Through this period, Kay said nothing to her husband. Warren's 2002 book, The Purpose-Driven Life, had in a matter of months skyrocketed into national bestseller status. Selling at up to 1 million copies per month, it has been the best-selling new book in the world since 2003. With that title and his earlier one, The Purpose-Driven Church, Warren has sold 26 million books.
Warren says when his wife finally told him God was calling her to the front lines of ministry against HIV/AIDS in Africa, he responded, saying, "That's great, honey. I'm going to support you. It's not my vision."
"But nothing is as strong as pillow talk," he added. "God used my wife to grab my heart."
Because of the millions in book sales, the Warrens all of a sudden had become wealthy. Warren's celebrity also sprang forward, and he is ranked as the second most influential evangelical after evangelist Billy Graham among surveyed pastors.
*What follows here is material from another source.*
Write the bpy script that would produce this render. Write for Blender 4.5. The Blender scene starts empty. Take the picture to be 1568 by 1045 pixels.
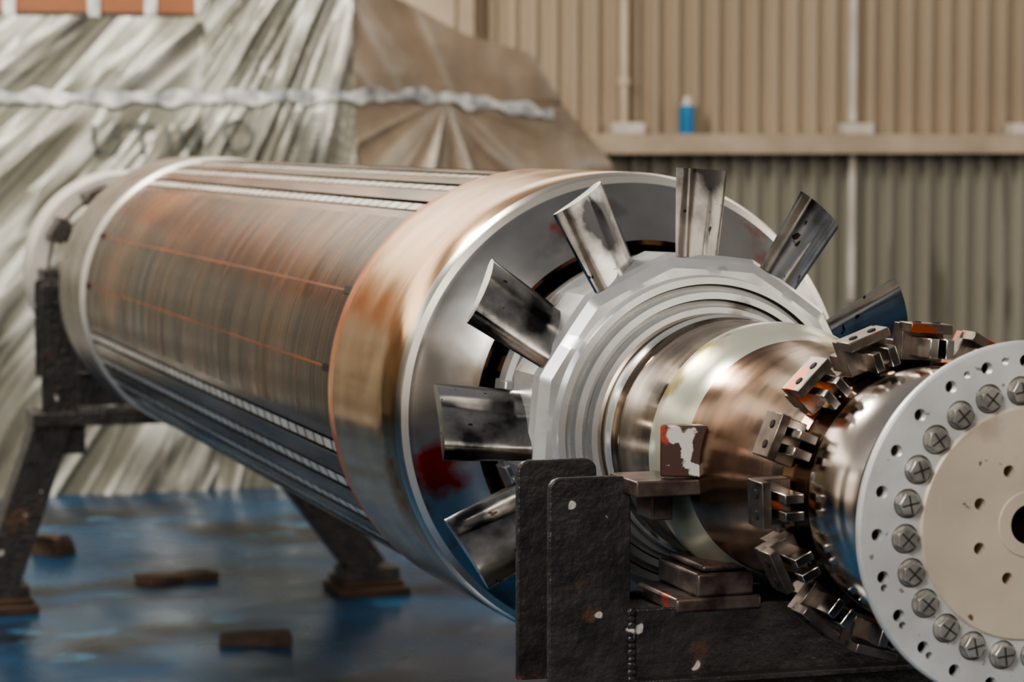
import bpy, bmesh, math, random
from mathutils import Vector, Matrix, noise
random.seed(4)
H=1.36
sc=bpy.context.scene
COL=sc.collection
def D(a): return math.radians(a)

# ------------------------------------------------------------------ materials
def mat(name,c1,c2=None,scale=6,stretch=(1,1,1),metal=0.0,rough=0.5,rough2=None,bump=0.0,bscale=None,
        patch=None,lines=None,detail=6,contrast=(0.35,0.65),specks=None,attr=None,coat=0.0,bstretch=None,patch2=None,soft=.05):
    m=bpy.data.materials.new(name); m.use_nodes=True
    nt=m.node_tree; N=nt.nodes; L=nt.links
    b=N['Principled BSDF']
    tc=N.new('ShaderNodeTexCoord')
    src=tc.outputs['Object']
    def noi(sc_,st,dt=6):
        mp=N.new('ShaderNodeMapping'); mp.inputs['Scale'].default_value=st; L.new(src,mp.inputs[0])
        n=N.new('ShaderNodeTexNoise'); n.inputs['Scale'].default_value=sc_; n.inputs['Detail'].default_value=dt
        L.new(mp.outputs[0],n.inputs['Vector']); return n
    def rampf(sock,a,b_):
        r=N.new('ShaderNodeMapRange'); r.inputs[1].default_value=a; r.inputs[2].default_value=b_; L.new(sock,r.inputs[0]); return r.outputs[0]
    def mix(fac,a,b_):
        x=N.new('ShaderNodeMix'); x.data_type='RGBA'; L.new(fac,x.inputs[0])
        for i,v in ((6,a),(7,b_)):
            if isinstance(v,tuple): x.inputs[i].default_value=(*v,1)
            else: L.new(v,x.inputs[i])
        return x.outputs[2]
    n=noi(scale,stretch,detail)
    f=rampf(n.outputs[0],*contrast)
    col=mix(f,c1,c2 if c2 else c1)
    if attr:
        at=N.new('ShaderNodeAttribute'); at.attribute_name=attr
        mm=N.new('ShaderNodeMix'); mm.data_type='RGBA'; mm.blend_type='MULTIPLY'; mm.inputs[0].default_value=1
        L.new(at.outputs['Color'],mm.inputs[6]); L.new(col,mm.inputs[7]); col=mm.outputs[2]
    for p in (patch,patch2):
        if p:
            pn=noi(p[1],p[3] if len(p)>3 else (1,1,1),5)
            col=mix(rampf(pn.outputs[0],p[2],p[2]+soft),col,p[0])
    if specks:
        pn=noi(specks[1],(1,1,1),2)
        col=mix(rampf(pn.outputs[0],specks[2],specks[2]+.02),col,specks[0])
    if lines:   # (period, colour, duty)
        w=N.new('ShaderNodeTexWave'); w.bands_direction='Y'; w.inputs['Scale'].default_value=.314/lines[0]; w.inputs['Distortion'].default_value=0.6
        w.inputs['Detail Scale'].default_value=2
        L.new(src,w.inputs['Vector'])
        col=mix(rampf(w.outputs[1],1-lines[2],1),col,lines[1])
    L.new(col,b.inputs['Base Color'])
    b.inputs['Metallic'].default_value=metal
    if rough2 is not None:
        rn=noi(scale*1.7,stretch,3)
        r=N.new('ShaderNodeMapRange'); r.inputs[1].default_value=.3; r.inputs[2].default_value=.7
        r.inputs[3].default_value=rough; r.inputs[4].default_value=rough2
        L.new(rn.outputs[0],r.inputs[0]); L.new(r.outputs[0],b.inputs['Roughness'])
    else: b.inputs['Roughness'].default_value=rough
    if coat: b.inputs['Coat Weight'].default_value=coat
    if bump:
        bn=noi(bscale or scale*3,bstretch or stretch)
        bp=N.new('ShaderNodeBump'); bp.inputs['Strength'].default_value=bump; bp.inputs['Distance'].default_value=0.01
        L.new(bn.outputs[0],bp.inputs['Height']); L.new(bp.outputs[0],b.inputs['Normal'])
    return m

M={}
M['pole']=mat('oxidised_steel',(.27,.155,.085),(.09,.060,.042),2.2,(.5,5,.5),metal=.88,rough=.16,rough2=.32,bump=.03,bscale=5,bstretch=(.6,16,.6),
              lines=(.036,(.035,.024,.019),.34),patch=((.50,.23,.09),1.5,.57,(1,.6,1)),patch2=((.05,.042,.036),2.2,.55,(1,.7,1)),soft=.12)
M['tooth']=mat('tooth_steel',(.34,.205,.13),(.13,.10,.08),3,(3,.6,3),metal=.92,rough=.16,rough2=.28,bump=.03)
M['wedge']=mat('slot_wedge',(.98,.95,.90),(.74,.68,.62),3,(1,1,1),metal=.35,rough=.22,rough2=.36,lines=(.09,(.12,.10,.09),.20))
M['slotdark']=mat('slot_shadow',(.015,.012,.011),rough=.7)
M['orange']=mat('primer_line',(.46,.13,.05),(.16,.08,.05),2.5,(1,1,1),metal=.2,rough=.4)
M['copper']=mat('retaining_ring_steel',(.97,.68,.42),(.72,.43,.24),1.8,(1,3,1),metal=1,rough=.10,rough2=.22,bump=.02,bscale=6,bstretch=(1,10,1),
              patch=((.48,.23,.10),2.2,.57),soft=.10,detail=3)
M['redprimer']=mat('red_primer_band',(.66,.15,.04),(.85,.50,.27),7,(1,1,1),metal=.6,rough=.3)
M['chamfer']=mat('bright_edge',(.92,.90,.86),(.80,.76,.70),8,metal=1,rough=.25)
M['face']=mat('end_face_steel',(.66,.64,.62),(.36,.345,.33),3,(1,1,1),metal=1,rough=.17,rough2=.32,bump=.035,
              patch=((.55,.04,.02),3.3,.61),patch2=((.24,.20,.17),2.2,.58))
M['blade']=mat('blade_steel',(.66,.65,.64),(.055,.055,.06),6,(1,1,1),metal=1,rough=.08,rough2=.22,bump=.06,bscale=8,contrast=(.42,.60),
              specks=((.10,.07,.06),40,.68))
M['hub']=mat('hub_steel',(.84,.84,.83),(.60,.60,.59),5,metal=.65,rough=.24,rough2=.36,patch=((.34,.31,.28),6,.63))
M['shaft']=mat('shaft_steel',(.56,.46,.37),(.31,.24,.18),3,(1,5,1),metal=1,rough=.14,rough2=.26,bump=.015,bscale=6,bstretch=(1,12,1),patch=((.20,.14,.10),5,.58),detail=3,soft=.1)
M['shaftb']=mat('shaft_bronzed',(.44,.27,.17),(.21,.14,.095),3,(1,3,1),metal=.95,rough=.14,rough2=.28,bump=.015,bscale=6,bstretch=(1,8,1),patch=((.50,.22,.09),4,.64),patch2=((.12,.09,.07),5,.60),detail=3,soft=.1)
M['collar']=mat('varnished_collar',(.76,.75,.64),(.58,.59,.46),5,metal=.5,rough=.25,patch=((.46,.40,.18),6,.58))
M['chrome']=mat('polished_ring',(.92,.88,.84),(.76,.66,.57),5,(1,2,1),metal=1,rough=.13,rough2=.22)
M['flange']=mat('flange_face_steel',(.86,.86,.84),(.66,.66,.64),9,metal=.4,rough=.38,rough2=.5,bump=.04,bscale=60,specks=((.35,.30,.27),50,.70))
M['plate']=mat('cover_plate_steel',(.80,.69,.55),(.62,.52,.41),5,metal=.3,rough=.42,rough2=.55,bump=.04,bscale=50,specks=((.20,.13,.08),28,.68),patch=((.50,.40,.30),7,.61),soft=.12)
M['bolt']=mat('bolt_steel',(.72,.69,.64),(.40,.37,.33),30,metal=.7,rough=.26)
M['dark']=mat('dark_void',(.015,.012,.010),rough=.7)
M['clamp']=mat('clamp_steel',(.32,.27,.23),(.12,.10,.09),20,metal=.85,rough=.28,patch=((.48,.12,.045),14,.60))
M['rod']=mat('rod_steel',(.70,.68,.66),(.45,.43,.41),20,metal=1,rough=.2)
M['coil']=mat('copper_winding',(.42,.19,.09),(.16,.09,.06),14,metal=.7,rough=.4)
M['black']=mat('black_paint',(.030,.027,.027),(.058,.050,.047),14,rough=.22,rough2=.40,bump=.6,bscale=55,
               specks=((.60,.56,.50),18,.715),patch=((.11,.06,.04),9,.64))
M['peel']=mat('peeling_paint',(.66,.62,.56),(.08,.035,.025),26,metal=.1,rough=.5,contrast=(.47,.51),patch=((.40,.07,.03),20,.58))
M['redblk']=mat('worn_red_block',(.065,.04,.035),(.18,.14,.12),25,metal=.4,rough=.35,patch=((.45,.05,.03),16,.64))
M['wood']=mat('wood',(.085,.047,.028),(.045,.028,.018),6,(1,6,1),rough=.7,bump=.3)
M['white']=mat('white_metal',(.78,.75,.70),(.60,.56,.50),4,metal=.3,rough=.4)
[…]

With this newfound affluence and influence, the couple says they made five decisions: They did not upgrade their lifestyle. Warren stopped taking a paycheck from Saddleback. He repaid 25 years of his salary to the church he founded in 1980. They created three charitable foundations. They started "reverse tithing," meaning they live on 10 percent of their income and give away 90 percent.
In 2003, Bruce Wilkinson, The Prayer of Jabez author now ministering in Johannesburg, South Africa, invited the Warrens to help lead an HIV/AIDS conference with his own wife, Darlene. The Warrens agreed to go. He led a Purpose Driven conference for 90,000 African pastors, using digital satellite downlinks.